[What is asked] Reproduce the first line and every line after it, exactly, through the one containing "RAILS = [(.139, .282), (1.318, 1.4526)]". Leave out the rest.

[Data block]
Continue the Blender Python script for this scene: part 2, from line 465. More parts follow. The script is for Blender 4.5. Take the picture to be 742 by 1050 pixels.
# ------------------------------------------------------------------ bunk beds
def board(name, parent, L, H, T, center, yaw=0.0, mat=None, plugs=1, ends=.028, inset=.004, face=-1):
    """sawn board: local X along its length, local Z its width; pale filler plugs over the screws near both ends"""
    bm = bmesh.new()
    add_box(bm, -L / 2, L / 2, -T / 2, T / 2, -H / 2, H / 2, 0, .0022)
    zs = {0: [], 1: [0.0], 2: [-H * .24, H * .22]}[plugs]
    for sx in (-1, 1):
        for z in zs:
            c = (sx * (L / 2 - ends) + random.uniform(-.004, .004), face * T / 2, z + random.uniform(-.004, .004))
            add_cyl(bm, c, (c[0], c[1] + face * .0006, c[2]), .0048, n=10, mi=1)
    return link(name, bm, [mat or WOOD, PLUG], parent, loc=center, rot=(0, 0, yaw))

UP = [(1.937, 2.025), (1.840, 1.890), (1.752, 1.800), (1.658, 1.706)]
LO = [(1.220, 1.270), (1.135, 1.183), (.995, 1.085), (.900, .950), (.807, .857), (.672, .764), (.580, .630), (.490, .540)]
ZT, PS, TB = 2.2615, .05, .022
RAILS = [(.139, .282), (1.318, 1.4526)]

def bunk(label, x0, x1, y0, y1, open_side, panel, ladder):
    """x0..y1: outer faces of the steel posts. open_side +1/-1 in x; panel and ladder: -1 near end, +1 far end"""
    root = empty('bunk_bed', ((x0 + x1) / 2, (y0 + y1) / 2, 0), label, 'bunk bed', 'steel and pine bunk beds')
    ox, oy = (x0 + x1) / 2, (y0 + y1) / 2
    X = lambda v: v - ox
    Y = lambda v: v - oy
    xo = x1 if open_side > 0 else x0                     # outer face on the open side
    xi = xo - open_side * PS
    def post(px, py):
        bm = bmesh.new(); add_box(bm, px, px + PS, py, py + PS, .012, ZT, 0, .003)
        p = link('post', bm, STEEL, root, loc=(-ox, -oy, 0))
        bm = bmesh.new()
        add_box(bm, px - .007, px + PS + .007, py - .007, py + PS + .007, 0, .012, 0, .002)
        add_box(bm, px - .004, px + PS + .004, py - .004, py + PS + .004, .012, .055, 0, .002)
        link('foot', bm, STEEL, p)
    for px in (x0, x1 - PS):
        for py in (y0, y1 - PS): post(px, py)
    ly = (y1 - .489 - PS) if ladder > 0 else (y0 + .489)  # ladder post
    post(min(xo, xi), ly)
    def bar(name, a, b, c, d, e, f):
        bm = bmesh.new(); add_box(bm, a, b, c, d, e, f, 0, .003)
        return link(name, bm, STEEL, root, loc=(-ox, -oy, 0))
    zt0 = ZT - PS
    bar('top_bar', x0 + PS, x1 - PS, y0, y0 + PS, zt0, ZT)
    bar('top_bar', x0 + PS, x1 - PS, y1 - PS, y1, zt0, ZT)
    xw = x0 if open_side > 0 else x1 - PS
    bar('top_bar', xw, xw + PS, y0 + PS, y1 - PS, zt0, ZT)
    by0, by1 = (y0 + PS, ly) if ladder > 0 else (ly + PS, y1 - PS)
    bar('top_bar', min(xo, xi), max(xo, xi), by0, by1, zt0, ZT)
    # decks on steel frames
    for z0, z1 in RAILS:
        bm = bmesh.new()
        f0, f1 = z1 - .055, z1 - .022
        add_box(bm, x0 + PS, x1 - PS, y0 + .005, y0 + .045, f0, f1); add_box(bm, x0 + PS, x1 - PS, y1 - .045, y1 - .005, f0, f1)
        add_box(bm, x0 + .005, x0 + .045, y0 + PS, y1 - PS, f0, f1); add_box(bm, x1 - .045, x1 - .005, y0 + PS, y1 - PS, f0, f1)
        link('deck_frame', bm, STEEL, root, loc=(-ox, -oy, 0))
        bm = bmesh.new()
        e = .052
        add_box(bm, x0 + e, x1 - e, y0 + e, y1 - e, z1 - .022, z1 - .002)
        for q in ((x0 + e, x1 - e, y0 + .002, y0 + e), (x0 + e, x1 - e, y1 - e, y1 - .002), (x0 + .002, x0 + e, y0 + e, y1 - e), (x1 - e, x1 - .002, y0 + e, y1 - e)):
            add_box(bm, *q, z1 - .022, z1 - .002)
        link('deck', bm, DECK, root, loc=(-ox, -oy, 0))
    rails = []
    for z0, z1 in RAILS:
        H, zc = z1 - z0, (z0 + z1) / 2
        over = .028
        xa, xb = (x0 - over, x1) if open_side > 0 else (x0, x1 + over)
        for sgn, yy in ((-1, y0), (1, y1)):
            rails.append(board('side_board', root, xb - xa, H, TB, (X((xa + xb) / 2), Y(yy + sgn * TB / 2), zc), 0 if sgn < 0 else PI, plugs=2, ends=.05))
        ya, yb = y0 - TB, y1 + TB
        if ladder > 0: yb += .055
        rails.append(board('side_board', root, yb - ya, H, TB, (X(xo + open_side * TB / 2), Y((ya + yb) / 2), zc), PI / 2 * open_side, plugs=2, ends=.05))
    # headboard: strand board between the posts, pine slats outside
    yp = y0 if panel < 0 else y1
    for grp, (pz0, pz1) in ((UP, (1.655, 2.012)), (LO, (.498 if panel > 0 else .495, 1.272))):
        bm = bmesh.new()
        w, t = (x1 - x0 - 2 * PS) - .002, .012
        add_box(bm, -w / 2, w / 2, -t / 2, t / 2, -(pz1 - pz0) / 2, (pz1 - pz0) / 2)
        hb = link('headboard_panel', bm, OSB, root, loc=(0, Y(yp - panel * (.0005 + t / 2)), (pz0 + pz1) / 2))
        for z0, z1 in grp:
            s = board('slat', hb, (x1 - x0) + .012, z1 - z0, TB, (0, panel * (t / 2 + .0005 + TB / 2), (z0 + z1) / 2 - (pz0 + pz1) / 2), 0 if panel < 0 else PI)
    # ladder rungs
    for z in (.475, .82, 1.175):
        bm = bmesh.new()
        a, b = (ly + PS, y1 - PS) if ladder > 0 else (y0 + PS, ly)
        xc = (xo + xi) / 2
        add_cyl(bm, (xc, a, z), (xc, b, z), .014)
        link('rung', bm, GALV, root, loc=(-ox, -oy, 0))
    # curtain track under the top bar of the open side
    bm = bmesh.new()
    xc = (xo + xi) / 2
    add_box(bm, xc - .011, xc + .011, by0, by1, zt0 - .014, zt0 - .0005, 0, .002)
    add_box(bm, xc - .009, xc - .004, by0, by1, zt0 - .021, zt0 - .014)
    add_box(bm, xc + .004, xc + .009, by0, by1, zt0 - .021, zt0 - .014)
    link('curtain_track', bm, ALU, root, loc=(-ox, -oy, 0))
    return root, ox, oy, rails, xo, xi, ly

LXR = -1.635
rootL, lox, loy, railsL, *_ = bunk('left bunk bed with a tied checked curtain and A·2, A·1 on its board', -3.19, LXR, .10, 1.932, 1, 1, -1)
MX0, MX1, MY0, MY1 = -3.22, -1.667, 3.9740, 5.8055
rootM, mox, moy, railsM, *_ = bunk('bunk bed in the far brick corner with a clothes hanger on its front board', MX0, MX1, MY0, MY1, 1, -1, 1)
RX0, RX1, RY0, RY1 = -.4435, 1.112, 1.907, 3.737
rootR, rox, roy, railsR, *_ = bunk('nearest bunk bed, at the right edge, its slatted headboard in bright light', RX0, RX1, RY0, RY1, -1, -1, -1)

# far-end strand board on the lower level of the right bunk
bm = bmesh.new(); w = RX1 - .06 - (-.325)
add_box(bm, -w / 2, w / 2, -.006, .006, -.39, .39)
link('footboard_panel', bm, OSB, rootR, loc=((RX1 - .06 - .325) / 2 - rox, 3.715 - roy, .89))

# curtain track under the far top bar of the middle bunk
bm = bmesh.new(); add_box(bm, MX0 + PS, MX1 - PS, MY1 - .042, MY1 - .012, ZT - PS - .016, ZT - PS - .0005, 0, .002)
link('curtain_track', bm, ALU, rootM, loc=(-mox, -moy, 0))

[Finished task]
Continue the Blender Python script for this scene: part 2, from line 465. More parts follow. The script is for Blender 4.5. Take the picture to be 742 by 1050 pixels.
# ------------------------------------------------------------------ bunk beds
def board(name, parent, L, H, T, center, yaw=0.0, mat=None, plugs=1, ends=.028, inset=.004, face=-1):
    """sawn board: local X along its length, local Z its width; pale filler plugs over the screws near both ends"""
    bm = bmesh.new()
    add_box(bm, -L / 2, L / 2, -T / 2, T / 2, -H / 2, H / 2, 0, .0022)
    zs = {0: [], 1: [0.0], 2: [-H * .24, H * .22]}[plugs]
    for sx in (-1, 1):
        for z in zs:
            c = (sx * (L / 2 - ends) + random.uniform(-.004, .004), face * T / 2, z + random.uniform(-.004, .004))
            add_cyl(bm, c, (c[0], c[1] + face * .0006, c[2]), .0048, n=10, mi=1)
    return link(name, bm, [mat or WOOD, PLUG], parent, loc=center, rot=(0, 0, yaw))

UP = [(1.937, 2.025), (1.840, 1.890), (1.752, 1.800), (1.658, 1.706)]
LO = [(1.220, 1.270), (1.135, 1.183), (.995, 1.085), (.900, .950), (.807, .857), (.672, .764), (.580, .630), (.490, .540)]
ZT, PS, TB = 2.2615, .05, .022
RAILS = [(.139, .282), (1.318, 1.4526)]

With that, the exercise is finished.